[c] What's the difference between "static" and "static inline" function?

IMO both make the function to have a scope of the translation unit only.

What's the difference between "static" and "static inline" function?

Why should inline be put in a header file, not in .c file?

This question is related to c inline

The answer is


One difference that's not at the language level but the popular implementation level: certain versions of gcc will remove unreferenced static inline functions from output by default, but will keep plain static functions even if unreferenced. I'm not sure which versions this applies to, but from a practical standpoint it means it may be a good idea to always use inline for static functions in headers.


In C, static means the function or variable you define can be only used in this file(i.e. the compile unit)

So, static inline means the inline function which can be used in this file only.

EDIT:

The compile unit should be The Translation Unit


inline instructs the compiler to attempt to embed the function content into the calling code instead of executing an actual call.

For small functions that are called frequently that can make a big performance difference.

However, this is only a "hint", and the compiler may ignore it, and most compilers will try to "inline" even when the keyword is not used, as part of the optimizations, where its possible.

for example:

static int Inc(int i) {return i+1};
.... // some code
int i;
.... // some more code
for (i=0; i<999999; i = Inc(i)) {/*do something here*/};

This tight loop will perform a function call on each iteration, and the function content is actually significantly less than the code the compiler needs to put to perform the call. inline will essentially instruct the compiler to convert the code above into an equivalent of:

 int i;
 ....
 for (i=0; i<999999; i = i+1) { /* do something here */};

Skipping the actual function call and return

Obviously this is an example to show the point, not a real piece of code.

static refers to the scope.

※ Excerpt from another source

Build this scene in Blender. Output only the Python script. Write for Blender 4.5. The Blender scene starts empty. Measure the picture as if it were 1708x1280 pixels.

In C it means that the function/variable can only be used within the same translation unit.


From my experience with GCC I know that static and static inline differs in a way how compiler issue warnings about unused functions. More precisely when you declare static function and it isn't used in current translation unit then compiler produce warning about unused function, but you can inhibit that warning with changing it to static inline.

Thus I tend to think that static should be used in translation units and benefit from extra check compiler does to find unused functions. And static inline should be used in header files to provide functions that can be in-lined (due to absence of external linkage) without issuing warnings.

Unfortunately I cannot find any evidence for that logic. Even from GCC documentation I wasn't able to conclude that inline inhibits unused function warnings. I'd appreciate if someone will share links to description of that.


By default, an inline definition is only valid in the current translation unit.

If the storage class is extern, the identifier has external linkage and the inline definition also provides the external definition.

If the storage class is static, the identifier has internal linkage and the inline definition is invisible in other translation units.

If the storage class is unspecified, the inline definition is only visible in the current translation unit, but the identifier still has external linkage and an external definition must be provided in a different translation unit. The compiler is free to use either the inline or the external definition if the function is called within the current translation unit.

As the compiler is free to inline (and to not inline) any function whose definition is visible in the current translation unit (and, thanks to link-time optimizations, even in different translation units, though the C standard doesn't really account for that), for most practical purposes, there's no difference between static and static inline function definitions.

The inline specifier (like the register storage class) is only a compiler hint, and the compiler is free to completely ignore it. Standards-compliant non-optimizing compilers only have to honor their side-effects, and optimizing compilers will do these optimizations with or without explicit hints.

inline and register are not useless, though, as they instruct the compiler to throw errors when the programmer writes code that would make the optimizations impossible: An external inline definition can't reference identifiers with internal linkage (as these would be unavailable in a different translation unit) or define modifiable local variables with static storage duration (as these wouldn't share state accross translation units), and you can't take addresses of register-qualified variables.

Personally, I use the convention to mark static function definitions within headers also inline, as the main reason for putting function definitions in header files is to make them inlinable.

In general, I only use static inline function and static const object definitions in addition to extern declarations within headers.

I've never written an inline function with a storage class different from static.